One measure which I believe would be greatly to the benefit of the Garda Síochána and the society it serves would be to seed the force’s middle to senior ranks with men and women with experience in careers other than policing. Police management and leadership could be mastered relatively easily by men and women with executive experience in many other areas. It is common in other countries for senior public servants in non-police functions to spend a number of years within the policing system. The Garda Síochána needs the openness, the willingness to embrace change, the confidence of purpose that is more readily found in the innovative private sector.

Such an initiative would, of course, be resisted tooth and nail by the gardaí themselves. But the new policing authority has the powers, if it wishes, to make appointments at middle and senior grade, from outside the force.

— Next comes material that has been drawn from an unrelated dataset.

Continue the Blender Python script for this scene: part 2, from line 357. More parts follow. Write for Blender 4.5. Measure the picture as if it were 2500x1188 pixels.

I believe this could help but I do not believe it will happen. The dual role of the Garda Síochána as the state’s civil police and its primary security service means that it will always remain under the control of centralised government. And the gardaí themselves will always play the security card when they come under pressure. In virtually every controversy within the force down the decades, the gardaí have sought to invoke State security as a cover to conceal shortcomings or malpractices. It was at the root of the scandals here in Donegal. I think the only instance in which state security was not invoked was in relation to the fixing of penalty points – that defied even the ingenuity of some of those who had brought ducking and weaving to a fine art.

So will we be back here again next year, still talking about garda reform? The current commissioner, Noirin O’Sullivan and her team, have produced a fine strategic plan with the noblest objectives for the future development of the force. But as far as I know it has not been costed and most of it is aspirational.

I think the politicians are weary of trying to change things around the guards. And increasingly they accept, I think, that they have to live with a situation that is less than satisfactory.

By and large the guards do a good job. They are mostly honest, committed, even-handed and humane. Sure, they are inward looking and self-protective. Sure, they try to cover their mistakes and pretend they haven’t happened. Sure, they try to crush dissenters and whistleblowers. And sure, they look after their own.
But in all of these things, in these values, in these vices and in these virtues, are they not simply a reflection of our wider society?